Dead, too, were the old-school, career-track ambitions of news hacks with literary pretensions. No more climbing from beat news to features to maybe ascend to the Vahalla of the worthy writer: the novel.

Wolfe wrote that journalists could set scenes and sketch characters just like novelists, but the journalists had the advantage, because everything they wrote was true. Of course, elegant and informed journalism using a literary voice was around long before the “New Journalism,” and Wolfe has since left the trade to write novels.

If Wolfe didn’t believe deeply enough in his own manifesto, though, others did. Literary journalism has flourished, even as many of it’s traditional print vehicles have struggled. In the New Yorker, Harpers, the center column of The Wall Street Journal, on the web, and in a handful of papers around the country readers can still find true stories faithfully reported in fine prose style.

At a conference at Boston University in early December writers, accomplished and would-be, gathered to read and talk about their craft. We tagged along to record these readings by writers Tracy Kidder, JoAnn Wypijewski, Charlie Pierce, and Mark Kramer.

And so in the first hour of The Conneciton, some true stories well told.

First, Tracy Kidder, author of “House,” “Among Schoolchildren” and the 1982 Pulizter Prize winning “Soul of a New Machine.” Here, Kidder reads an exerpt from his book “Home Town,” a book about Northampton, Massachusetts. This part of the book tells the story of Alan, a lawyer who made millions dealing in real estate around Northampton. It begins at a meeting on the day Alan’s life would change forever.
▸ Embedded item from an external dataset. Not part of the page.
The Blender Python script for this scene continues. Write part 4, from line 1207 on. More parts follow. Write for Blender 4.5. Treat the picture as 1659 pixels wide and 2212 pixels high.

The next story is by JoAnn Wypijewski, a Senior Editor for The Nation Magazine. “The Secret Sharer” appeared in Harpers Magazine. It’s a story about the Nushawn Williams case – a young, HIV-positive drug dealer from Brooklyn who moved to Jamestown in upstate New York and slept around leaving a micro-demic in his wake. Wypijewski focused on the women in the story. She reads two sections from the piece here, the first beginning with a quote from a song “I Love You Baby” by rapper Puff Daddy.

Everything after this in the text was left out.